On le sait, celle-ci n’a pas mené à des accusations, mais elle a été rouverte la semaine dernière. L’enquête de la firme Henein Hutchison a aussi repris, et la victime présumée, qui avait refusé de donner sa version des faits, a cette fois accepté d’y participer.

« Nous avons maintenant la version détaillée des évènements », a déclaré MRobitaille.

L’avocate n’a pas voulu spécifier si, à la lumière des témoignages qu’elle a colligés dans le cadre de cette enquête qui est toujours en cours, elle avait une bonne idée des huit joueurs de hockey qui sont visés par ces allégations.

Lorsque la ministre des Sports, Pascale St-Onge, a gelé le financement de Hockey Canada, le 22 juin, elle avait sommé l’organisation de divulguer les recommandations de la firme Henein Hutchison et « les détails concrets de [son] plan pour mettre en œuvre le changement ».

Dans sa déclaration d’ouverture, elle a averti la direction de Hockey Canada qu’elle n’avait « plus le droit à l’erreur »

Le comité entendra mercredi plusieurs représentants du milieu du hockey, dont, évidemment, les dirigeants de Hockey Canada.

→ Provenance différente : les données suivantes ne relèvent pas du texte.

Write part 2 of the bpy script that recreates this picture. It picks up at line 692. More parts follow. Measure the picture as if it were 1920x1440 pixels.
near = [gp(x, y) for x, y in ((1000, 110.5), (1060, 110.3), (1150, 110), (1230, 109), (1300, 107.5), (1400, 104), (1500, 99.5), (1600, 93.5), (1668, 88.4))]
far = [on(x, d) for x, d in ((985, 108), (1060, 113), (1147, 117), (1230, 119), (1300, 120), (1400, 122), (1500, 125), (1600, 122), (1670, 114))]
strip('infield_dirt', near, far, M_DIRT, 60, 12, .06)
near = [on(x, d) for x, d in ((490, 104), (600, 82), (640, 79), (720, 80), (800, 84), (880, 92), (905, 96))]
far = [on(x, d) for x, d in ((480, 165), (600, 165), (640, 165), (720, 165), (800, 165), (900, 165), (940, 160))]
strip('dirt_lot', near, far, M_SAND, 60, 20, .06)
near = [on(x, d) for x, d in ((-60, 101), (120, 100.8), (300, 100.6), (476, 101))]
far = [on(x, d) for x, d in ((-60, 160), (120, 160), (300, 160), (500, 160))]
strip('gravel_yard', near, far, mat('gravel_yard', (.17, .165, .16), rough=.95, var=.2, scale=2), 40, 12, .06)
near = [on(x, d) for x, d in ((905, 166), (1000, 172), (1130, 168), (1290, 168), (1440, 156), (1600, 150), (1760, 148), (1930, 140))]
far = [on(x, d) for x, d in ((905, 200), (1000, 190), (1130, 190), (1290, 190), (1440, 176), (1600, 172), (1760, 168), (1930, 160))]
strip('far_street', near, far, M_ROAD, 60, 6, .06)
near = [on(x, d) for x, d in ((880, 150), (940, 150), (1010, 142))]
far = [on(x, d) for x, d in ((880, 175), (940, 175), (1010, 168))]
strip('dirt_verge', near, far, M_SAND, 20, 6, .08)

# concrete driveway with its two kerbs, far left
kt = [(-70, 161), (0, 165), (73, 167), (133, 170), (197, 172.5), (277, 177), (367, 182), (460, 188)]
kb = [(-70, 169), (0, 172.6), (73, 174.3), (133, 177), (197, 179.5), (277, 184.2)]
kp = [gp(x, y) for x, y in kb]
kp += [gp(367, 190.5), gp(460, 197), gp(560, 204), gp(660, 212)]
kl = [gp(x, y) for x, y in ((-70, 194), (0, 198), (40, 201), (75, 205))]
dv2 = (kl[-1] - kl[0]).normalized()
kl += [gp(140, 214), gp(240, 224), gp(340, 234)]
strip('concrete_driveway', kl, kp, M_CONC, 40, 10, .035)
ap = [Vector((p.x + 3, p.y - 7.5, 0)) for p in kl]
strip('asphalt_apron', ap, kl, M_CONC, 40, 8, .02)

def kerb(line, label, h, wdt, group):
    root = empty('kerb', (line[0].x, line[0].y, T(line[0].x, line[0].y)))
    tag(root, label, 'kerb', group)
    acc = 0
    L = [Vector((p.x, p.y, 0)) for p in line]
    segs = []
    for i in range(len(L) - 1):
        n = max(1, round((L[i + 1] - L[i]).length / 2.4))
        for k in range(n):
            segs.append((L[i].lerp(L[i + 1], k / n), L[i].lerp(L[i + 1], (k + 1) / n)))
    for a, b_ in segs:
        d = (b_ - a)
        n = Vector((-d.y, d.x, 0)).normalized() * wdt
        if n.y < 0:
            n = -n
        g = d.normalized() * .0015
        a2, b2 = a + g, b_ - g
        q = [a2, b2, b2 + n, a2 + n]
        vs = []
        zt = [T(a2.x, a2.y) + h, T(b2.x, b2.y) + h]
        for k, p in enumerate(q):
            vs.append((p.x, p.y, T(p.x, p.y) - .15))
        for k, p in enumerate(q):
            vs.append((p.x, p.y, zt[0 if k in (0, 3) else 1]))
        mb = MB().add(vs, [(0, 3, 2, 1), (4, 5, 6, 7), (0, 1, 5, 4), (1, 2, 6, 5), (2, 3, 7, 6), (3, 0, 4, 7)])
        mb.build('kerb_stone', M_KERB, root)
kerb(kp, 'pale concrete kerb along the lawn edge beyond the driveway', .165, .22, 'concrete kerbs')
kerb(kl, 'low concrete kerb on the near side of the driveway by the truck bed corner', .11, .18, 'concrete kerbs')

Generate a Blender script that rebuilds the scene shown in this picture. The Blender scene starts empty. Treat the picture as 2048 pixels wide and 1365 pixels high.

La première présence de trois d’entre eux devant les élus, à la fin du mois de juin, avait été unanimement critiquée.

Sheldon Kennedy souhaite la démission des leaders de Hockey Canada

L’ancien joueur de la LNH Sheldon Kennedy, devenu défenseur des droits des victimes, a demandé la démission du président et chef de la direction de Hockey Canada, Scott Smith, de son équipe de direction et du conseil d’administration de l’organisation, à la suite d’allégations d’abus sexuels.

Kennedy a répondu sur Twitter au plan d’action de Hockey Canada pour lutter contre la culture toxique.

Kennedy a récemment déclaré qu’une lettre ouverte du 11 juillet de Hockey Canada, promettant des réformes et la réouverture d’une enquête sur une allégation d’agression sexuelle en groupe en 2018, était « un bon premier pas ».

Mardi, il a toutefois dit, à propos de Hockey Canada, que ce sont « les mêmes personnes avec un nouveau plan qui s’attendent à un résultat différent ».

Kennedy est une voix pour les victimes suite à sa propre expérience d’abus dans le hockey junior par un entraîneur à l’époque, Graham James.